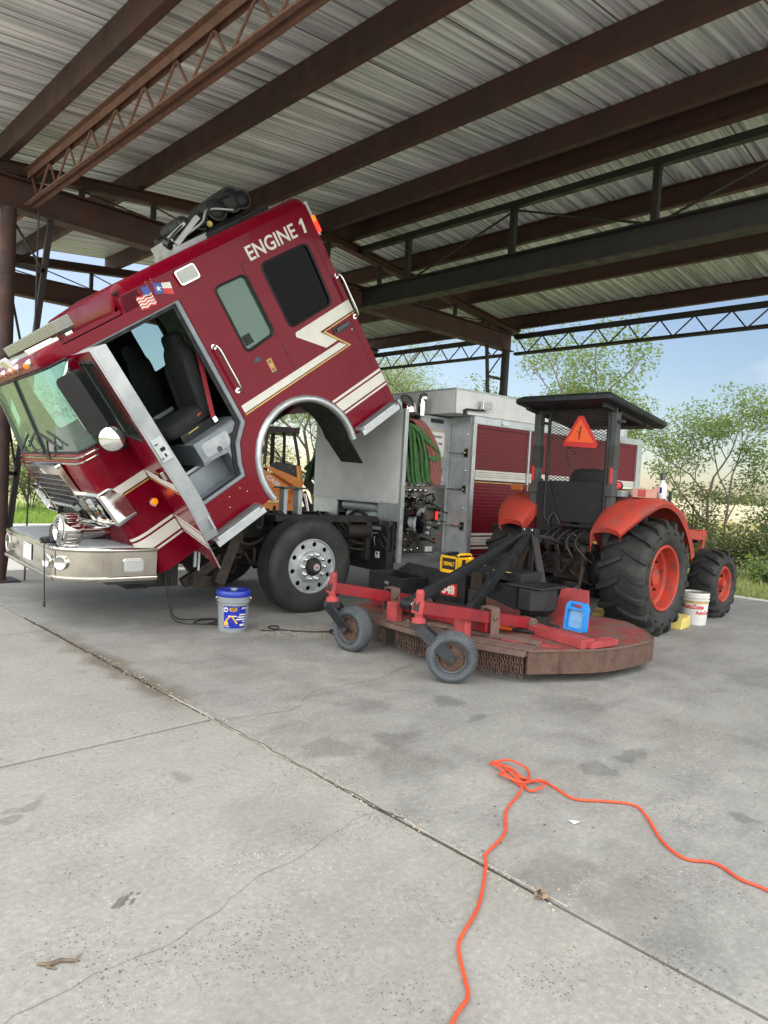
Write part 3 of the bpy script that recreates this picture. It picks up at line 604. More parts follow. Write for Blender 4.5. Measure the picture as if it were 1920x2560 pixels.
for y in (.3,): tc.cyl((-1.28, y, .5), (-1.28, y, .72), .018, 10); tc.cyl((-1.23, y+.02, .46), (-1.23, y+.02, .7), .014, 10)
tc.beam((-1.2, .9, .75), (-.25, .9, 1.75), .07, .07, m=1); tc.beam((-1.2, 1.5, .75), (-.25, 1.5, 1.75), .07, .07, m=1); tc.build('tilt_cylinder', truck)
# bumper
bp = MB('steel_polished', 'chrome', 'diamond_plate')
def bring(z, o): 
    pts = [(-1.78, -.0-o)]+[(-2.18-(.44+o)*sin(radians(a)), .36-(.36+o)*cos(radians(a))) for a in (0, 12, 25, 40, 55, 70, 82, 90)]+[(-2.62-o, 2.08)]+[(-2.18-(.44+o)*sin(radians(a)), 2.08+(.36+o)*cos(radians(a))) for a in (90, 70, 50, 30, 15, 0)][1:]+[(-1.78, 2.44+o)]
    return [(x, y, z) for x, y in pts]
bp.loft([bring(.73, -.012), bring(.732, .006), bring(.715, .014), bring(.7, .012), bring(.695, .0), bring(.48, .0), bring(.475, .02), bring(.455, .024), bring(.437, .016), bring(.437, -.02)], closed=False, cap=False); bumper = bp.build('bumper', truck, ang=60)
dp = MB('aluminium', 'steel_dark'); P = [(x, y) for x, y, z in bring(0, -.02)]; P = P+[(-1.6, 2.42), (-1.6, .02)]; dp.plate([P], (0, 0, .712), (1, 0, 0), (0, 1, 0), .016)
for k in range(46):
    y = .1+k*.05; x0 = -2.6+(.44 if y < .1 else max(0, .42*(1-min(1, y/.36))**2))
    if y > 2.1: x0 = -2.6+.42*((y-2.08)/.36)**2
    dp.box(x0+.03, -1.62, y, y+.014, .728, .738, 0)
dp.build('bumper_deck', bumper); MB('black_plastic').box(-2.2, -1.78, .05, 2.39, .4, .45).build('bumper_mount', bumper)
for y, x in ((.33, -2.62), (.17, -2.55)):
    hn = MB('chrome'); a = Vector((-1, -.75 if y < .2 else -.25, 0)).normalized(); hn.lathe([(.025, -.08), (.045, -.02), (.06, .015), (.063, .024), (.056, .028), (.04, .015), (.0, .0)], (x, y, .595), a, 24); hn.build('bullet_horn', bumper)
lp = MB('white_plastic'); lp.plate([rrect(-.15, .15, -.075, .075, .012)], (-2.628, 1.09, .6), (0, -1, 0), (0, 0, 1), .006); pl = lp.build('license_plate', bumper)
pm_ = MB('smoked', 'blue_clear', 'grey_paint'); [pm_.cyl((-2.63, y, .66), (-2.638, y, .66), .008, 8, 0) for y in (1.19, .99)]; pm_.plate([ccw([(-.02, -.06), (.09, -.055), (.1, .01), (.03, .05), (-.01, .02)])], (-2.632, 1.09, .6), (0, -1, 0), (0, 0, 1), -.002, 1) if 0 else [pm_.box(-2.633, -2.628, y, y+w, z, z+h_, m) for y, w, z, h_, m in ((1.13, .09, .635, .012, 1), (1.04, .07, .635, .018, 2), (1.16, .03, .565, .05, 2), (1.12, .03, .575, .04, 1), (1.02, .06, .56, .055, 1), (.98, .03, .57, .045, 2), (1.04, .1, .54, .01, 2))]; pm_.build('plate_markings', pl)
em = MB('black_decal', 'chrome'); em.lathe([(.1, 0), (.104, -.012), (.085, -.012)], (-2.622, 2.0, .59), (1, 0, 0), 32, 1)
for s in (1, -1): em.plate([[(-.03, .01*s), (.03, .01*s), (.0, .08*s)][::s]], (-2.626, 2.0, .59), (0, -1, 0), (0, 0, 1), .003)
em.build('speaker_grille', bumper)
sl = MB('chrome', 'lens_clear'); sl.plate([rrect(-2.085, -1.905, .518, .636, .025)], (0, -.0, 0), (1, 0, 0), (0, 0, 1), .02); sl.plate([rrect(-2.075, -1.915, .528, .626, .02)], (0, -.02, 0), (1, 0, 0), (0, 0, 1), .012, 1); sl.build('side_lamp', bumper, bevel=.004)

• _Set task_
Pictures in the data above should not be copied; transcribe everything else exactly.

• _Solution to this task_
Write part 3 of the bpy script that recreates this picture. It picks up at line 604. More parts follow. Write for Blender 4.5. Measure the picture as if it were 1920x2560 pixels.
for y in (.3,): tc.cyl((-1.28, y, .5), (-1.28, y, .72), .018, 10); tc.cyl((-1.23, y+.02, .46), (-1.23, y+.02, .7), .014, 10)
tc.beam((-1.2, .9, .75), (-.25, .9, 1.75), .07, .07, m=1); tc.beam((-1.2, 1.5, .75), (-.25, 1.5, 1.75), .07, .07, m=1); tc.build('tilt_cylinder', truck)
# bumper
bp = MB('steel_polished', 'chrome', 'diamond_plate')
def bring(z, o): 
    pts = [(-1.78, -.0-o)]+[(-2.18-(.44+o)*sin(radians(a)), .36-(.36+o)*cos(radians(a))) for a in (0, 12, 25, 40, 55, 70, 82, 90)]+[(-2.62-o, 2.08)]+[(-2.18-(.44+o)*sin(radians(a)), 2.08+(.36+o)*cos(radians(a))) for a in (90, 70, 50, 30, 15, 0)][1:]+[(-1.78, 2.44+o)]
    return [(x, y, z) for x, y in pts]
bp.loft([bring(.73, -.012), bring(.732, .006), bring(.715, .014), bring(.7, .012), bring(.695, .0), bring(.48, .0), bring(.475, .02), bring(.455, .024), bring(.437, .016), bring(.437, -.02)], closed=False, cap=False); bumper = bp.build('bumper', truck, ang=60)
dp = MB('aluminium', 'steel_dark'); P = [(x, y) for x, y, z in bring(0, -.02)]; P = P+[(-1.6, 2.42), (-1.6, .02)]; dp.plate([P], (0, 0, .712), (1, 0, 0), (0, 1, 0), .016)
for k in range(46):
    y = .1+k*.05; x0 = -2.6+(.44 if y < .1 else max(0, .42*(1-min(1, y/.36))**2))
    if y > 2.1: x0 = -2.6+.42*((y-2.08)/.36)**2
    dp.box(x0+.03, -1.62, y, y+.014, .728, .738, 0)
dp.build('bumper_deck', bumper); MB('black_plastic').box(-2.2, -1.78, .05, 2.39, .4, .45).build('bumper_mount', bumper)
for y, x in ((.33, -2.62), (.17, -2.55)):
    hn = MB('chrome'); a = Vector((-1, -.75 if y < .2 else -.25, 0)).normalized(); hn.lathe([(.025, -.08), (.045, -.02), (.06, .015), (.063, .024), (.056, .028), (.04, .015), (.0, .0)], (x, y, .595), a, 24); hn.build('bullet_horn', bumper)
lp = MB('white_plastic'); lp.plate([rrect(-.15, .15, -.075, .075, .012)], (-2.628, 1.09, .6), (0, -1, 0), (0, 0, 1), .006); pl = lp.build('license_plate', bumper)
pm_ = MB('smoked', 'blue_clear', 'grey_paint'); [pm_.cyl((-2.63, y, .66), (-2.638, y, .66), .008, 8, 0) for y in (1.19, .99)]; pm_.plate([ccw([(-.02, -.06), (.09, -.055), (.1, .01), (.03, .05), (-.01, .02)])], (-2.632, 1.09, .6), (0, -1, 0), (0, 0, 1), -.002, 1) if 0 else [pm_.box(-2.633, -2.628, y, y+w, z, z+h_, m) for y, w, z, h_, m in ((1.13, .09, .635, .012, 1), (1.04, .07, .635, .018, 2), (1.16, .03, .565, .05, 2), (1.12, .03, .575, .04, 1), (1.02, .06, .56, .055, 1), (.98, .03, .57, .045, 2), (1.04, .1, .54, .01, 2))]; pm_.build('plate_markings', pl)
em = MB('black_decal', 'chrome'); em.lathe([(.1, 0), (.104, -.012), (.085, -.012)], (-2.622, 2.0, .59), (1, 0, 0), 32, 1)
for s in (1, -1): em.plate([[(-.03, .01*s), (.03, .01*s), (.0, .08*s)][::s]], (-2.626, 2.0, .59), (0, -1, 0), (0, 0, 1), .003)
em.build('speaker_grille', bumper)
sl = MB('chrome', 'lens_clear'); sl.plate([rrect(-2.085, -1.905, .518, .636, .025)], (0, -.0, 0), (1, 0, 0), (0, 0, 1), .02); sl.plate([rrect(-2.075, -1.915, .528, .626, .02)], (0, -.02, 0), (1, 0, 0), (0, 0, 1), .012, 1); sl.build('side_lamp', bumper, bevel=.004)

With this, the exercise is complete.